Mesmo assim, a Secretaria de Educação do município cedeu à repercussão negativa entre os familiares. “Lamentamos que tenha havido interpretações dúbias acerca do mesmo”, publicou o Executivo. 

Reclamações

As reclamações dos pais são voltadas para ao menos duas partes da história do livro. Uma delas envolve um pacto de amizade, em que os personagens simulam uma ligação entre eles por meio de uma tinta azul. O pastor Chrystian Dias gravou um vídeo nas redes sociais com posicionamento contrário ao uso da obra literária nas escolas de Conselheiro Lafaiete.

'Censurar não é o caminho', diz especialista

Na avaliação do sociólogo e especialista em desigualdades raciais, João Saraiva, a suspensão da obra é uma perda para as crianças, que teriam um exemplo de autoestima negra em mãos. “‘O Menino Marrom’ é usado há muitos anos para falar de maneira leve e poética sobre as diferenças raciais. Cor de pele, formato de boca, nariz, é leve e elogioso. Uma obra que apresenta de uma forma muito positiva os traços negros e funciona para elevar a autoestima das crianças”, analisa.

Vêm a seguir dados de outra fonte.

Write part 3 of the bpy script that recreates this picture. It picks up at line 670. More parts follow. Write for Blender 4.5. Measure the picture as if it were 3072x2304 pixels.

Saraiva reforça que o ensino da cultura afro-brasileira nas escolas é lei federal (Lei 10.639), e o livro do Ziraldo, junto de outros exemplares, como “Menina Bonita do Laço de Fita”, de Ana Maria Machado, e “A bonequinha preta”, de Alaíde Lisboa, assume essa função de abordar o tema de forma leve. “Censurar nunca é o caminho certo. Se apareceram questões entre os pais, seria um momento de tratar essas dúvidas de forma consciente, e não dispensar o livro dizendo que ele é complexo, porque ele não é”, afirma.

O especialista provoca ainda uma discussão sobre os tipos de livros que se tornam alvo nas instituições de ensino. Segundo ele, algumas referências clássicas com expressões racistas, que teriam motivo para a suspensão, continuam sendo estudadas em sala de aula. “Podemos citar, por exemplo, textos de Monteiro Lobato, em que a personagem Tia Nastácia é discriminada e diminuída. Por que ele continua como material didático, mas Ziraldo é proibido? Por que um livro positivo gera tanto incômodo, mas falas raciais hiper negativas não?”, questiona.